**Requirement:**
Copy each line of the material below that includes the string "from".
----------------
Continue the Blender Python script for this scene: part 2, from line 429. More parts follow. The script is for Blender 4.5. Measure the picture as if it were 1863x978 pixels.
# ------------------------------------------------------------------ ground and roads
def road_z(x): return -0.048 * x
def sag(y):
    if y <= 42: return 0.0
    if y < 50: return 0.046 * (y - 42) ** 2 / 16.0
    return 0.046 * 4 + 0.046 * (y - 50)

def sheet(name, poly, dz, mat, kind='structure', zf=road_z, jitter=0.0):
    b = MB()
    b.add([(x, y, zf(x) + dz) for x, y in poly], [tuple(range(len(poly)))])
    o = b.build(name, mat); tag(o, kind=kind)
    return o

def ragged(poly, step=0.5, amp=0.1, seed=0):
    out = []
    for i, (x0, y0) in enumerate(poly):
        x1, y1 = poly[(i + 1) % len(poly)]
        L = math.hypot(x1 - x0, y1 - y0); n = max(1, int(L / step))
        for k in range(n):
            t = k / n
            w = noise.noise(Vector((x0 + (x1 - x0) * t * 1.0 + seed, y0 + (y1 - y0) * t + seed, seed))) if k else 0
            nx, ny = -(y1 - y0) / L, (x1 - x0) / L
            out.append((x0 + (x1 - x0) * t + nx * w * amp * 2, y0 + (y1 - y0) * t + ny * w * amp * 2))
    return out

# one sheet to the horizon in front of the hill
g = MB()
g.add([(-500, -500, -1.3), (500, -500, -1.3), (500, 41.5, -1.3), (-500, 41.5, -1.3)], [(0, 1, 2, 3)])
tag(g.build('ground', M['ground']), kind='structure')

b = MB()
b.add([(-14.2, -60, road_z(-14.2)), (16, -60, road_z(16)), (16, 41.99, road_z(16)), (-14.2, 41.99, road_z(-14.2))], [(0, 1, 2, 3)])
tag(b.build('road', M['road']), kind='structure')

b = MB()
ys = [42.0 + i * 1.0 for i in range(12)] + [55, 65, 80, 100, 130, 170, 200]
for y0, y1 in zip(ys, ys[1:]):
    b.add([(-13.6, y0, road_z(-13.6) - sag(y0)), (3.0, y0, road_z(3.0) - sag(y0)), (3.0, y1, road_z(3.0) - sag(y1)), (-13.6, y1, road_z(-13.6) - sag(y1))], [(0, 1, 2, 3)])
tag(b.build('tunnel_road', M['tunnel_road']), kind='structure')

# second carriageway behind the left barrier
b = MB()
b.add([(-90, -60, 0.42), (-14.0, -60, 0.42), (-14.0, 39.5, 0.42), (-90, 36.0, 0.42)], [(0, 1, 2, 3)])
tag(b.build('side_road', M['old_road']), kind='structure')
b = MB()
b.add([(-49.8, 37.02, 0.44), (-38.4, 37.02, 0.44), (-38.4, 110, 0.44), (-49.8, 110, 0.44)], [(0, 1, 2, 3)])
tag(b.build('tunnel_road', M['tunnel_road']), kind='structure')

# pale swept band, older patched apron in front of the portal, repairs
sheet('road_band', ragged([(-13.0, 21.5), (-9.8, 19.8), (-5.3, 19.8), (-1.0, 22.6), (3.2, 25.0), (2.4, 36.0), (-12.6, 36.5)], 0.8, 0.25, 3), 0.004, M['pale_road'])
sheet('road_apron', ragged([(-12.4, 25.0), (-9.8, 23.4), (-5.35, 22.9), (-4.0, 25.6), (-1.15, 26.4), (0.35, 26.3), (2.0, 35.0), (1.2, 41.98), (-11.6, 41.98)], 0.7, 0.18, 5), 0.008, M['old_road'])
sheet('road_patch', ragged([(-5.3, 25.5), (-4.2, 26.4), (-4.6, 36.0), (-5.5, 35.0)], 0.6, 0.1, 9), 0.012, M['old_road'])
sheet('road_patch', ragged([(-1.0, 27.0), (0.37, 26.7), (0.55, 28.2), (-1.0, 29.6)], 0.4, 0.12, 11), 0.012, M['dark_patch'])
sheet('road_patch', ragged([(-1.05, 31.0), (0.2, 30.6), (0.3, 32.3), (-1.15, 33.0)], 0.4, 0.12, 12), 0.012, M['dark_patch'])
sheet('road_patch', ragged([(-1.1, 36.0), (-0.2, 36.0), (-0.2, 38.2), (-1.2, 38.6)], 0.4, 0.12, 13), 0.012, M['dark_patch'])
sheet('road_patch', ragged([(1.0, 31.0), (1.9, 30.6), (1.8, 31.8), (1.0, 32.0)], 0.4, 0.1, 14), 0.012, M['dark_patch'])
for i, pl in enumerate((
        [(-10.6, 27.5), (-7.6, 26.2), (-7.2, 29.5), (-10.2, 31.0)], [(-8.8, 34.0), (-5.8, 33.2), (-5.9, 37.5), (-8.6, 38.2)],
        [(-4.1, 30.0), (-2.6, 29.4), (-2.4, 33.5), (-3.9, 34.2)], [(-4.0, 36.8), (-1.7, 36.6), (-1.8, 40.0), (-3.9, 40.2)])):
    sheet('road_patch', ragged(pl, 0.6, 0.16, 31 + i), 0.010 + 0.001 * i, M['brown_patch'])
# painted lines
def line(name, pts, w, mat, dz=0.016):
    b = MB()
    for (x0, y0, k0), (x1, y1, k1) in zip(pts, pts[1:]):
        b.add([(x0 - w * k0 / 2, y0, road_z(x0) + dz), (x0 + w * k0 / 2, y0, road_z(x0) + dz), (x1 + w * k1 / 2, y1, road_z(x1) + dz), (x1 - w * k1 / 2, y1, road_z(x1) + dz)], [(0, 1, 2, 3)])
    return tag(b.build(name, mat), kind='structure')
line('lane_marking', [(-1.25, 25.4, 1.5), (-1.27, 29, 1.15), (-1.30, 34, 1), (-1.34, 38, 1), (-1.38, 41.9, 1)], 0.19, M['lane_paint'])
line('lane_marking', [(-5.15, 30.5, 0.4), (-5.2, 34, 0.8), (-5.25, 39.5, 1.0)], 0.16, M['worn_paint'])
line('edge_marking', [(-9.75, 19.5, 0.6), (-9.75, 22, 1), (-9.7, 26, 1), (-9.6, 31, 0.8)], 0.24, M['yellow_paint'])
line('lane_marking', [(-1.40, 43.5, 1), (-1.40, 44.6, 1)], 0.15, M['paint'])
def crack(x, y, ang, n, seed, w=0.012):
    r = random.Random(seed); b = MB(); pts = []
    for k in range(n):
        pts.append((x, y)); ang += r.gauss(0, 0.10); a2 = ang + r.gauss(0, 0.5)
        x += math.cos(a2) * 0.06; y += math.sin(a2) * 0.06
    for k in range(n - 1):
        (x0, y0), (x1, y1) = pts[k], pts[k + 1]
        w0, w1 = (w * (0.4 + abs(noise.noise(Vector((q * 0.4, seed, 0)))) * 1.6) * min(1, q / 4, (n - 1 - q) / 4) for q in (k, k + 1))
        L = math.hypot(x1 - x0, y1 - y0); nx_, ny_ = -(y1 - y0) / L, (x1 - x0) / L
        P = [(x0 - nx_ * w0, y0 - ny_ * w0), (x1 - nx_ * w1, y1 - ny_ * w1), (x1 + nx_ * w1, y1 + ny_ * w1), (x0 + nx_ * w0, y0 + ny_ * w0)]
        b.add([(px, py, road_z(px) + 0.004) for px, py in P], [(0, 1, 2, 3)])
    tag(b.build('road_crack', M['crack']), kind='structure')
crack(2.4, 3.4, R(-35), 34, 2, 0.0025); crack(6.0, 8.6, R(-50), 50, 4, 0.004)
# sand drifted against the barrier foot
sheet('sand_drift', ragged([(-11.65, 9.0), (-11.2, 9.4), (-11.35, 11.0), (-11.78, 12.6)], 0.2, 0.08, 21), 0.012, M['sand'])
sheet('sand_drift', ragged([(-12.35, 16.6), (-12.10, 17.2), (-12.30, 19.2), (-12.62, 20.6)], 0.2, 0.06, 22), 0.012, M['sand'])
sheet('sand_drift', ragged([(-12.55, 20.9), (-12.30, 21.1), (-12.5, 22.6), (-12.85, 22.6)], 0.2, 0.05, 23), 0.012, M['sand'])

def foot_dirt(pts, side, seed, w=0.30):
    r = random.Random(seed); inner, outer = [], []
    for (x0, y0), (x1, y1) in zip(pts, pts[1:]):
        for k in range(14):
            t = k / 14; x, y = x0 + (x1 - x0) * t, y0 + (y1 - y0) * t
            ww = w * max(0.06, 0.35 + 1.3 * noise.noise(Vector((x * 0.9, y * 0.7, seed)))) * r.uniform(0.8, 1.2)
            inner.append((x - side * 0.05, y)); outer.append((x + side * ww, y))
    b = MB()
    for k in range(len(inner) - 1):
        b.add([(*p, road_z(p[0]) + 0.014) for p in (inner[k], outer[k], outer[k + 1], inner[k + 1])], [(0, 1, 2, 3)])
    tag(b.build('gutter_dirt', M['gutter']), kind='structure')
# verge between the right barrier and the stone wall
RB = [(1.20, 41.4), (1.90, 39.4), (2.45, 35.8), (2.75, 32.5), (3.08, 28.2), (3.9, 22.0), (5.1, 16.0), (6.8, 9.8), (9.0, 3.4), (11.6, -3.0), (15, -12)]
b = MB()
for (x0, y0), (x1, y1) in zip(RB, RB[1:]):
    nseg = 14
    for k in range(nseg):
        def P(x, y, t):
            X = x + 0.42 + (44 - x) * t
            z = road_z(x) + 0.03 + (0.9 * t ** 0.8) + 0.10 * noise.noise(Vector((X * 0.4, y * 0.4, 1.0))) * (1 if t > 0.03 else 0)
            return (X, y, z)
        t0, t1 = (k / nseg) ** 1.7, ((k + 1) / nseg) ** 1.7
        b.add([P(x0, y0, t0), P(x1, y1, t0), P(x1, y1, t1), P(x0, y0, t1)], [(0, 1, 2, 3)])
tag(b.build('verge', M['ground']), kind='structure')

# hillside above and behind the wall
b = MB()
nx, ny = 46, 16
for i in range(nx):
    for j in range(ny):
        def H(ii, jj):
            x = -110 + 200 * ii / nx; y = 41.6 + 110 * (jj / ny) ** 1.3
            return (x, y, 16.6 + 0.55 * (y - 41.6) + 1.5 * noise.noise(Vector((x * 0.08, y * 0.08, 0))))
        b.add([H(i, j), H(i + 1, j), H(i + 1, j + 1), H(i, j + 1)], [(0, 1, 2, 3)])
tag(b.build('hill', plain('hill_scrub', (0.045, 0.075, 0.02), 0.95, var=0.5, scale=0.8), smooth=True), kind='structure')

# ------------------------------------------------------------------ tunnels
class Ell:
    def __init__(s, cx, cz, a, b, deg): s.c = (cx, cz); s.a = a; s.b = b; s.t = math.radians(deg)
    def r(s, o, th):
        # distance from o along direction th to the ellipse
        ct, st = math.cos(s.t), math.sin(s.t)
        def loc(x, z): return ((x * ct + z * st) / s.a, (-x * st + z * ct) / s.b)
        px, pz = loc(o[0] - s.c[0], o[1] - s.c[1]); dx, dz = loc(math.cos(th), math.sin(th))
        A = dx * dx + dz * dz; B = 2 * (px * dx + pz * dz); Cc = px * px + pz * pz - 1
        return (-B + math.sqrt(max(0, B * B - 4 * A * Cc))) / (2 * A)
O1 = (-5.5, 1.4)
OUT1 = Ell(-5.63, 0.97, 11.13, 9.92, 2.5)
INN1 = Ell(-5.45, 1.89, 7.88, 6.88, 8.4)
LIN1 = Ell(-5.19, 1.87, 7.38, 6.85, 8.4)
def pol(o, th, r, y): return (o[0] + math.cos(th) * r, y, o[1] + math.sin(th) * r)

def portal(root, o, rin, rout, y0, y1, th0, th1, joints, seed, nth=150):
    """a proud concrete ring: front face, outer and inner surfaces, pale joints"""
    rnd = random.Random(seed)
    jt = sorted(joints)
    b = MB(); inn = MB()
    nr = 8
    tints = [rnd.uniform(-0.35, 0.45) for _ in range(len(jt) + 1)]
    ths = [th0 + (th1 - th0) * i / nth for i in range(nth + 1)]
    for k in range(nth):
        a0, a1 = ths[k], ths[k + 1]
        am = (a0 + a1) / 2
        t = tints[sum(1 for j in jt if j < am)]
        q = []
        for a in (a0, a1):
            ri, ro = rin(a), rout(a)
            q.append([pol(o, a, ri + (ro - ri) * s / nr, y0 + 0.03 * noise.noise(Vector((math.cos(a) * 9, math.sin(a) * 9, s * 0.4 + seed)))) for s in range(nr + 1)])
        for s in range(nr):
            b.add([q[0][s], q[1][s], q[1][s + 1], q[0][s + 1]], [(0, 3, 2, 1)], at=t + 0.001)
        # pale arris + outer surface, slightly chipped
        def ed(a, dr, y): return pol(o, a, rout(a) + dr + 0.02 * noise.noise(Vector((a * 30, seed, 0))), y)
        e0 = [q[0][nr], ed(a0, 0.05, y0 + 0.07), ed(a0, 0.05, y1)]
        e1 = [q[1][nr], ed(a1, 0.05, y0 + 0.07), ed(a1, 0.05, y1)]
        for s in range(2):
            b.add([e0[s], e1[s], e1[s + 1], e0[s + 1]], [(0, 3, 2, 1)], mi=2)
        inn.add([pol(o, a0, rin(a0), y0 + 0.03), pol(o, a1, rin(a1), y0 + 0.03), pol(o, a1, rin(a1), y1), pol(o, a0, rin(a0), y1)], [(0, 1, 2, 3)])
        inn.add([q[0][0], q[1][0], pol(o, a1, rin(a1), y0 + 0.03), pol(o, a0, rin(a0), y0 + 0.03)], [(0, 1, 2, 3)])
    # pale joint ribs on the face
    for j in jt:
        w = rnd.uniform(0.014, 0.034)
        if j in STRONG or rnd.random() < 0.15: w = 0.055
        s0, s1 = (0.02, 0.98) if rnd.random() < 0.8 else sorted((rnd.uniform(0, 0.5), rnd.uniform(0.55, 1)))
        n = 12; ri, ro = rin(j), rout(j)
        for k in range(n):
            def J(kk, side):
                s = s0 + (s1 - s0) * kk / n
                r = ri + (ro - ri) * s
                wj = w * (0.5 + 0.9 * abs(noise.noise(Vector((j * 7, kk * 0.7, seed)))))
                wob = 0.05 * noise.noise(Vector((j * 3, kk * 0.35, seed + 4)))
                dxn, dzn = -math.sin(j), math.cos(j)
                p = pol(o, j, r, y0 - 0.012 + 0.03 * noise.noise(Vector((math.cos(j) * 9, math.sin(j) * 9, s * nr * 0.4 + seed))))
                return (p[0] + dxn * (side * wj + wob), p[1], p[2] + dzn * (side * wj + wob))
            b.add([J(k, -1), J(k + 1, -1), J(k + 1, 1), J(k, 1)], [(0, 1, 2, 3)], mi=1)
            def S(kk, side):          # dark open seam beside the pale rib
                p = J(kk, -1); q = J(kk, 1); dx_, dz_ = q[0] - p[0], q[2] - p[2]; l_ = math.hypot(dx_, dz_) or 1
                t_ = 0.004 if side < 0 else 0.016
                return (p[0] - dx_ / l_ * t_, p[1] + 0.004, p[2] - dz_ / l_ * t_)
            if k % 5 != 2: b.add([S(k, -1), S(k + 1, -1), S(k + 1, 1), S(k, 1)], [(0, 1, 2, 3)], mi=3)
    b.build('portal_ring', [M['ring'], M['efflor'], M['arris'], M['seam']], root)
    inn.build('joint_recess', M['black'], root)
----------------
**Exercise answer:**
Continue the Blender Python script for this scene: part 2, from line 429. More parts follow. The script is for Blender 4.5. Measure the picture as if it were 1863x978 pixels.
        # distance from o along direction th to the ellipse